In order to make out a prima facie case of defamation under District of Columbia law, a plaintiff must allege facts showing:

(1) that the defendant made a false and defamatory statement concerning the plaintiff; (2) that the defendant published the statement without privilege to a third party; (3) that the defendant's fault in publishing the statement amounted to at least negligence; and (4) either that the statement is actionable as a matter of law irrespective of special harm, or that its publication caused the plaintiff special harm.

Crowley v. N. Am. Telecomm. Ass'n, 691 A.2d 1169, 1172 n. 2 (D.C.1997) (quoting Prins v. Int'l Tel. & Telegraph Corp., 757 F.Supp. 87, 90 (D.D.C.1991)); see also Restatement (Second) of Torts § 558 (1977).5

Defendant argues that Plaintiff's case should be dismissed under Rule 12(b)(6) under each of the following alternative theories: (a) "on their face, the September 20, 2002 and September 2, 2003 letters are not defamatory;" (b) "Marsh fails to identify the listener or reader to whom these letters were allegedly published;" (c) "Marsh has not sufficiently alleged that Hollander's fault in publishing the statements amounts to at least negligence;" (d) "the statements, even if defamatory — and they are not — are protected by an absolute or qualified privilege." Def.'s Stmt. at 6.
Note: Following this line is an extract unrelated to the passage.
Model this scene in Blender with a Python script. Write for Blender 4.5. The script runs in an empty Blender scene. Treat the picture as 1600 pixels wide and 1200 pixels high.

The Court examines Defendant's arguments with regard to each statement, beginning with the September 2, 2003, statement.

A. The Statement of September 2, 2003

The September 2, 2003, statement at issue, as noted supra, is a statement in a letter written by Defendant's attorney to Plaintiff, which stated:

Mr. Hollander has informed me that during your July 16, 2002, meeting with your separate accountants you said that the September 20, 1999 overpayment in the amount of $8,415.60 by Maejima & Co., compared to the July 31, 1999 Fisher Christen & Sabol account receivable balance of $0.00, was not returned to the client because he had not asked for return of any money.